Associate Professor
Department of Electrical and Electronic Engineering, University of Dhaka, Bangladesh

Title of the Invited Talk: Microwave-Based Sensing Solutions for Detecting Nitrogenous Fertilizers and Heavy Metals in Water: Design, Evaluation and Lab Validation

Abstract: Water contamination by agricultural pollutants and heavy metals poses a significant environmental challenge, necessitating accurate and cost-effective detection methods. This work explores the design, development, and experimental evaluation of microwave-based sensing solutions for detecting two major categories of water contaminants: nitrogenous fertilizers and heavy metal ions. We demonstrate two distinct sensor designs optimized for these applications. The first sensor, a hairpin-based microstrip design operating at 6 GHz, targets nitrogen-based nutrients including ammonia, ammonium sulfate, and urea in water. Our proposed device demonstrates excellent performance in aqueous samples with detection limits of 12.79 mg/L for ammonia, 13.56 mg/L for ammonium sulfate, and 43.36 mg/L for urea. Notably, in multi-fertilizer scenarios with fixed total solvent density of 450 ppm, the sensor exhibits a significant resonant frequency shift of 1.65 GHz, demonstrating it’s capability for complex mixture analysis.

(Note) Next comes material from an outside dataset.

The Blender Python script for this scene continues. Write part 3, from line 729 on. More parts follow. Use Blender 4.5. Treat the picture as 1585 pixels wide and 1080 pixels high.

Next, we present an interdigital complementary split ring resonator (ICSRR) incorporated structure, specifically designed for heavy metal detection. This compact 25 mm × 25 mm device effectively detects cadmium, chromium, silver, and lead ions in water. The optimized interdigital electrodes generate highly intense electric field distribution in free space, which may disrupt due to the presence of different heavy metal solutions. The sensor exhibits notch frequency shifts ranging from 12.66% to 33.03% relative to the unloaded state, with reasonably low detection limits of 0.634 mg/L for Pb²⁺, 0.714 mg/L for Ag⁺, 0.613 mg/L for Cd²⁺, and 0.533 mg/L for Cr³⁺. Both microwave sensors underwent comprehensive testing and validation, including design analysis, experimental trials, circuit modeling, simulations, and extensive measurement campaigns. Our future work aims to integrate these sensors with compact VNAs to develop portable monitoring systems, enabling on-site detection of nitrogen-based nutrients and heavy metals in water. This advancement would transform our laboratory-proven sensors into field-deployable devices, offering a significant breakthrough in environmental sensing through their reusable design and high sensitivity.